→ **Records supplied**
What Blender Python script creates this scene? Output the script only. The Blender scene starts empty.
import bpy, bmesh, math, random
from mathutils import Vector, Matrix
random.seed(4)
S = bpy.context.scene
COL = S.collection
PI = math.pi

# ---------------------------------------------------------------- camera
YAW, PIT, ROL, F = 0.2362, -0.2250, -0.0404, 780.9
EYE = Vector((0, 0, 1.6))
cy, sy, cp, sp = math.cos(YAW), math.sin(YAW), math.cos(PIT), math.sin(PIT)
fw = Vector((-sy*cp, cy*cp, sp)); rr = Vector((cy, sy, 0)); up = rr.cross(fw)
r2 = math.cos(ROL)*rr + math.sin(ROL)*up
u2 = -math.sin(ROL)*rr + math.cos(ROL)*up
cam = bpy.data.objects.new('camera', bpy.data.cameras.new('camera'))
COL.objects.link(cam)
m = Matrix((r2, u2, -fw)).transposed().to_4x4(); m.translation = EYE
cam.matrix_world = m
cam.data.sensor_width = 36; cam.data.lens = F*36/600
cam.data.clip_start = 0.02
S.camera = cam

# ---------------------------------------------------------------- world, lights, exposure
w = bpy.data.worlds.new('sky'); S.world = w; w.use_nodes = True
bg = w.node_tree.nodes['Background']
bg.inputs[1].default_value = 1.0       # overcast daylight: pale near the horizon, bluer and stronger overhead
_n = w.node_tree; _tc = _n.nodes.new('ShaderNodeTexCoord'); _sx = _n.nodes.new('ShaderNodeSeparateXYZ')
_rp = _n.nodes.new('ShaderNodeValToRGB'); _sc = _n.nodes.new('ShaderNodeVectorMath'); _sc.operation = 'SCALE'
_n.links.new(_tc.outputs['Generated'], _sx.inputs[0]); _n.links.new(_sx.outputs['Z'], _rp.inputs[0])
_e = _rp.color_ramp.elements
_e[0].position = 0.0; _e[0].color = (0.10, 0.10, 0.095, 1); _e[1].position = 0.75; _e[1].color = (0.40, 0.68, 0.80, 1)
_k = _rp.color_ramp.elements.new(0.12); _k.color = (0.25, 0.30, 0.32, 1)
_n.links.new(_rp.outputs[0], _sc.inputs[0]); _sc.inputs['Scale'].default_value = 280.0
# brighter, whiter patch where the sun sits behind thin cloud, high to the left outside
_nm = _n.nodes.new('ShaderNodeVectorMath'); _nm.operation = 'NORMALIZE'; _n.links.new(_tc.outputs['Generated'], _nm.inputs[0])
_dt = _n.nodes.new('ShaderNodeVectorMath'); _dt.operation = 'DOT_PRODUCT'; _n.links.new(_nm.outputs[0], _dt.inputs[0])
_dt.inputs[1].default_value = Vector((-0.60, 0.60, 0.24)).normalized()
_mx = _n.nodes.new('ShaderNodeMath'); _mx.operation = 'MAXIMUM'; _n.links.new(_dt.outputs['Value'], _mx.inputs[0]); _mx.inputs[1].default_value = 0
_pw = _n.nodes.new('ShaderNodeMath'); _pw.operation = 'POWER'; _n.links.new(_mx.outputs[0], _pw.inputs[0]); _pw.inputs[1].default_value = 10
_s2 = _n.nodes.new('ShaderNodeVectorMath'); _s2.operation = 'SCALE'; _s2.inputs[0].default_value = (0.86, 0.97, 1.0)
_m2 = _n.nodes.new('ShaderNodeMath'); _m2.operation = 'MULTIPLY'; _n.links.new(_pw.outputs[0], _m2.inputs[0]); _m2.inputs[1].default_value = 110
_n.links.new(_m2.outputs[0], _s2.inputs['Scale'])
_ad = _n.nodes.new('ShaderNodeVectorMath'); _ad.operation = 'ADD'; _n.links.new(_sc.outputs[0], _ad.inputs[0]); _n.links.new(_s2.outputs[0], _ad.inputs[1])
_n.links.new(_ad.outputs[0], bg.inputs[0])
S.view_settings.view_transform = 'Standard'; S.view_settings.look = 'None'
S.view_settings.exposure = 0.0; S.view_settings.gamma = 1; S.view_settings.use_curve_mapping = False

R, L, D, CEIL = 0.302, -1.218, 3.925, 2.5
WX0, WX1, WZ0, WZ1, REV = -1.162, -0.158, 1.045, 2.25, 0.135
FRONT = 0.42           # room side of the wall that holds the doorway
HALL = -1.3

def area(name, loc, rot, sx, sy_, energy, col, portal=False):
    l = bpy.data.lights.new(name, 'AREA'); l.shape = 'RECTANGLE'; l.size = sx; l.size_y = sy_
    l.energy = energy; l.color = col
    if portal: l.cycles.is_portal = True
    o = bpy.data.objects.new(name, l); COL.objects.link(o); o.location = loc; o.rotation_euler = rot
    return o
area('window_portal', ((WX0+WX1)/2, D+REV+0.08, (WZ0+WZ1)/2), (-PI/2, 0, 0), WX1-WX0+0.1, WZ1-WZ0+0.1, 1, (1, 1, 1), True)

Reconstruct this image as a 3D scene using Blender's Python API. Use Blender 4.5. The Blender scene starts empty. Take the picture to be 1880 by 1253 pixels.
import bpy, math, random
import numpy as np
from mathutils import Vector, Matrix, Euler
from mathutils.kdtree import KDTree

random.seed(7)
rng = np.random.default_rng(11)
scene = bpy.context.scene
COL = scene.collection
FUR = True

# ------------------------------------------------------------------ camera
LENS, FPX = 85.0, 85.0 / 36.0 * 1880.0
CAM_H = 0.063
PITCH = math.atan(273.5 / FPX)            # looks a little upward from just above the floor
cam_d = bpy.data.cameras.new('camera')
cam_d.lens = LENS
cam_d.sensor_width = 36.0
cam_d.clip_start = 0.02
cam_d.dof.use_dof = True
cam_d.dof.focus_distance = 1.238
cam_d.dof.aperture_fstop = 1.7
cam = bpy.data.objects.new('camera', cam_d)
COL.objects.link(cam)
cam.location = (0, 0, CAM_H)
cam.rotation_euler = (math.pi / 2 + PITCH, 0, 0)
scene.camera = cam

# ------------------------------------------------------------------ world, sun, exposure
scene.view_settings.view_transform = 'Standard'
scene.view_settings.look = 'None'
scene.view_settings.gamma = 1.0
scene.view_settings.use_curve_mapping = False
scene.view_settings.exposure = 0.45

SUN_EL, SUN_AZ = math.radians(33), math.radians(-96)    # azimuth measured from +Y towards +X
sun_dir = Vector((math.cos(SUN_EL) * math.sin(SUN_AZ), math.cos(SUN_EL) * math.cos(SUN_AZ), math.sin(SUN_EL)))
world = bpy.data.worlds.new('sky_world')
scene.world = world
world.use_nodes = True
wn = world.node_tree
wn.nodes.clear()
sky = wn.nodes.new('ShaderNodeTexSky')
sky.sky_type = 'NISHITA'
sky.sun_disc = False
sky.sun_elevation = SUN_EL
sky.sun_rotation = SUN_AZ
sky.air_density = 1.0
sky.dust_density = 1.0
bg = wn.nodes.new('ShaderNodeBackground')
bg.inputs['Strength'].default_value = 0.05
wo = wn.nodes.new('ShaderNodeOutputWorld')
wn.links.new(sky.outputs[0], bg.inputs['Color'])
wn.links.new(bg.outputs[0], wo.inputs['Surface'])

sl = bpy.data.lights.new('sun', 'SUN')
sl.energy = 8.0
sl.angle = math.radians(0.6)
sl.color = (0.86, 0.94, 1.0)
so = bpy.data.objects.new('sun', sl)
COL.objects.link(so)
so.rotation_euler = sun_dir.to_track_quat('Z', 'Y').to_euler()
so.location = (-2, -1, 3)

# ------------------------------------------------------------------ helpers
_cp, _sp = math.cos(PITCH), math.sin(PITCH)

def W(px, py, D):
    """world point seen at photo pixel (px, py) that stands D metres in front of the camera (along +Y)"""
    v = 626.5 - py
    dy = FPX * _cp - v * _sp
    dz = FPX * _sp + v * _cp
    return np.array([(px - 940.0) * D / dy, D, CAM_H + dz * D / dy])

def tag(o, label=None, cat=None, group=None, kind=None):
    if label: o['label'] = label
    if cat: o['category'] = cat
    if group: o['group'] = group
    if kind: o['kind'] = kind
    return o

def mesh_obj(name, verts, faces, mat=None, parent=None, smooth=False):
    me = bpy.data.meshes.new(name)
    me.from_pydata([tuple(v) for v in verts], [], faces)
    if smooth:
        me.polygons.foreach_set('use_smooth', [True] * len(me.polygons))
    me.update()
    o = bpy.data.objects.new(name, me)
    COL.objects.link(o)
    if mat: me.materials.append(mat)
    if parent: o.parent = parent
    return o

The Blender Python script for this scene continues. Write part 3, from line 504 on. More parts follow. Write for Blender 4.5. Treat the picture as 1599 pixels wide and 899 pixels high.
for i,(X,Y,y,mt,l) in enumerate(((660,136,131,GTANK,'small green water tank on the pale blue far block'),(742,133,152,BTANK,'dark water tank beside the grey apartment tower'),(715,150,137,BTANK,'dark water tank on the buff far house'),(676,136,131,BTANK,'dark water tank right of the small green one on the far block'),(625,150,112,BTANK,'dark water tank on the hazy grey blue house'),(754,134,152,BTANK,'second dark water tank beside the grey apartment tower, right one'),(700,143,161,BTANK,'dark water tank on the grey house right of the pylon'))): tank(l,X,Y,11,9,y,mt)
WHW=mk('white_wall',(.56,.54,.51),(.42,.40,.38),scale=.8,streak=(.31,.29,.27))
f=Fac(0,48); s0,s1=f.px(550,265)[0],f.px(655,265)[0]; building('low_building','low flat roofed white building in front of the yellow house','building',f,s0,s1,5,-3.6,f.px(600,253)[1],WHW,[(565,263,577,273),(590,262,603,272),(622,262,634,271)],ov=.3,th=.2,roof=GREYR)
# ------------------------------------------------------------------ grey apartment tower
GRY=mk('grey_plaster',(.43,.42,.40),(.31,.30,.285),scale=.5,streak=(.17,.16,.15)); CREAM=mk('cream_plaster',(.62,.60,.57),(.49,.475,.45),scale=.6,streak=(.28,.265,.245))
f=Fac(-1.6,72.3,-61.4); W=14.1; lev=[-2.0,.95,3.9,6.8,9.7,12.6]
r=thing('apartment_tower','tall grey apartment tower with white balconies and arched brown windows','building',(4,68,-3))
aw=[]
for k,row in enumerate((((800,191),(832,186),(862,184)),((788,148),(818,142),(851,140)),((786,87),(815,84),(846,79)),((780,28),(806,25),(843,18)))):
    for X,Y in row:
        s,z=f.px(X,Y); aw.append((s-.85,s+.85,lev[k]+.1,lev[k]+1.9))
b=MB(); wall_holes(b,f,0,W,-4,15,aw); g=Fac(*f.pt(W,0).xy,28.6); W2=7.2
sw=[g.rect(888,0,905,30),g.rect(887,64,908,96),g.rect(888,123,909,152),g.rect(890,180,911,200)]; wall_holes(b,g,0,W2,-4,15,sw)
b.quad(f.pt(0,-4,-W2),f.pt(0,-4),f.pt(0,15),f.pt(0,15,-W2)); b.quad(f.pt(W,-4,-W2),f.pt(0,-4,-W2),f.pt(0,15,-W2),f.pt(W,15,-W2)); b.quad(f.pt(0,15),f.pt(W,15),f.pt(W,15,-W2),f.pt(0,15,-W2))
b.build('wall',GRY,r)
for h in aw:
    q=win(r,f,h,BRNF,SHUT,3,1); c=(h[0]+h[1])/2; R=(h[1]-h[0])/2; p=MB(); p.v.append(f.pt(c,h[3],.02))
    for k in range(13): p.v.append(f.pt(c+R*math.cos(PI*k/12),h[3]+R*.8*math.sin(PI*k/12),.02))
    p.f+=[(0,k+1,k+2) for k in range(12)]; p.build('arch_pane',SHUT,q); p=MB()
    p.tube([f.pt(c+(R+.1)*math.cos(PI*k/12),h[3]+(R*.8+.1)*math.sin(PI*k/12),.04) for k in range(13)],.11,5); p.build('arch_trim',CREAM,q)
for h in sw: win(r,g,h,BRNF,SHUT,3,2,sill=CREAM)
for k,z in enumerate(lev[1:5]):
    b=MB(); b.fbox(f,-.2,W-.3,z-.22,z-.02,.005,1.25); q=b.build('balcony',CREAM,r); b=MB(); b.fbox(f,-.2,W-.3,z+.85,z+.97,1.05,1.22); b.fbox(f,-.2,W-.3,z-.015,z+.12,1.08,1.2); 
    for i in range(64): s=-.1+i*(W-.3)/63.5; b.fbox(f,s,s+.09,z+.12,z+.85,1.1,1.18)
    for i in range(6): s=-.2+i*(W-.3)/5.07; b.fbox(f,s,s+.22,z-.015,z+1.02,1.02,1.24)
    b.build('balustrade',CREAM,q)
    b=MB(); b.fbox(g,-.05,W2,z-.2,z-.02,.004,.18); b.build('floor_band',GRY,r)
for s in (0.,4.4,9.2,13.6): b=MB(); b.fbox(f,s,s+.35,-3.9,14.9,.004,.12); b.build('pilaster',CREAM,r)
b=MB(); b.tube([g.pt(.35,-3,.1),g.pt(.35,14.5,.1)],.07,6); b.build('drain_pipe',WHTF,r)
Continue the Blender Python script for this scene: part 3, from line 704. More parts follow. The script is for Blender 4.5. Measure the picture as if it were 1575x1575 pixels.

→ **What you will do**
Return the opening line of the data and every line after it through the line containing "S.camera = cam", please, exactly as written and with nothing added.

→ **Task answer**
What Blender Python script creates this scene? Output the script only. The Blender scene starts empty.
import bpy, bmesh, math, random
from mathutils import Vector, Matrix
random.seed(4)
S = bpy.context.scene
COL = S.collection
PI = math.pi

# ---------------------------------------------------------------- camera
YAW, PIT, ROL, F = 0.2362, -0.2250, -0.0404, 780.9
EYE = Vector((0, 0, 1.6))
cy, sy, cp, sp = math.cos(YAW), math.sin(YAW), math.cos(PIT), math.sin(PIT)
fw = Vector((-sy*cp, cy*cp, sp)); rr = Vector((cy, sy, 0)); up = rr.cross(fw)
r2 = math.cos(ROL)*rr + math.sin(ROL)*up
u2 = -math.sin(ROL)*rr + math.cos(ROL)*up
cam = bpy.data.objects.new('camera', bpy.data.cameras.new('camera'))
COL.objects.link(cam)
m = Matrix((r2, u2, -fw)).transposed().to_4x4(); m.translation = EYE
cam.matrix_world = m
cam.data.sensor_width = 36; cam.data.lens = F*36/600
cam.data.clip_start = 0.02
S.camera = cam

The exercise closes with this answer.